Résumé :
Ce qui est arrivé à Betty est le rêve de toutes les femmes. Et pourtant.*
Mon avis :
C’est un roman qui sonne comme une fable.
Les premières années qui passent comme dans un étourdissement : l’enfance, un père en colère qui a perdu une jambe en Algérie, une mère qui disparaît trop tôt, l’adolescence, les études, la rencontre d’André, qui donne vie au bois. Les années passent, avec un corps qui se forme, un visage qui se dessine, un coeur qui grandit.
« Le bonheur, tout le monde le sait, est un invité fantasque. Il quitte parfois la table sans prévenir, sans raison. »
Mais voilà, à 30 ans, Martine, qui s’est elle-même rebaptisée Betty, ne vieillit plus. Elle en prend conscience à l’âge même où sa propre mère a cessé de vieillir. Coïncidence ? Plutôt le manque d’une mère qui déterminera sa vie, comme la marque au fer rouge du traumatisme de la perte sur sa peau lisse. Elle est l’image vivante de cette mère, adorée, adulée, et disparue trop tôt, figée à jamais sur un polaroïd, et à présent sur le visage de sa fille.
« Peut-être devenons-nous ceux qui nous manquent. Peut-être remplissons-nous le vide, par angoisse du vide. Peut-être cristallisons-nous ce qu’ils ont été pour les garder auprès de nous toujours. »
Au début, Betty se réjouit de son sort. N’est-ce pas la rêve de toute femme ? Elle se regarde fièrement, jour après jour, dans le miroir pour constater que le temps n’est rien venu altérer. Mais petit à petit, les doutes surviennent. Elle ne parle même pas à son mari de sa découverte, jusqu’à ce qu’il finisse par craquer et mettre de lui-même le sujet sur le tapis. On pourrait s’attendre à ce qu’un homme soit ravi que sa femme reste jeune et belle. Après tout, toutes ces injonctions dont on inonde les femmes aujourd’hui, les publicités, les magazines, ne les conduisent-elles pas à penser malgré elles que les hommes ne les désireront plus avec l’apparition de leurs premières rides et des flétrissement de leur peau ? André, le mari de Betty, prend pourtant le contrepied.

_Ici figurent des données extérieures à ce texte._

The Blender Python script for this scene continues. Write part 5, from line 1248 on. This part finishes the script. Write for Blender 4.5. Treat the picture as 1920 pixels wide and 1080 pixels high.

Ce qu’il veut lui, c’est cheminer aux côtés de sa femme, voir le temps passé ensemble sur son visage, y découvrir les traces de leurs souvenirs.
« Tu es comme un rivage duquel je m’éloigne et qui me rappelle sans cesse que je vais mourir. »
Ne pas vieillir devient pour Betty une malédiction. Au début, elle accueillait les compliments sur son joli teint, à présent elle les redoute. Le regard des autres est lourd à porter, elle s’interroge sur ses rapports avec son fils, qui bientôt aura l’air plus âgé qu’elle. En contrepoint de ses mésaventures, on trouve sa fidèle amie, Odette, qui a quelques années de plus qu’elle. Odette, représentante en cosmétiques, a testé tous les produits imaginables, et croit au pouvoir de la jeunesse et de la beauté pour retenir un homme. Elle tentera toutes les chirurgies possibles pour retarder l’inévitable, altérant définitivement son physique, et éloignant de ce fait son fiancé, aux yeux duquel elle est devenu méconnaissable, alors qu’elle pensait agir par amour.
« Je viens de la terre et je crois à la nécessité des saisons, on ne peut pas vivre qu’au printemps. »
Je n’ai pas eu le même coup de coeur que pour Danser au bord de l’abîme, qui m’avait bouleversée. Mais il y a une merveilleuse poésie chez Grégoire Delacourt, une efficacité des mots, et La femme qui ne vieillissait pas est un joli conte sur la nécessité du temps qui passe, et la beauté des visages dont les sillons racontent une vie.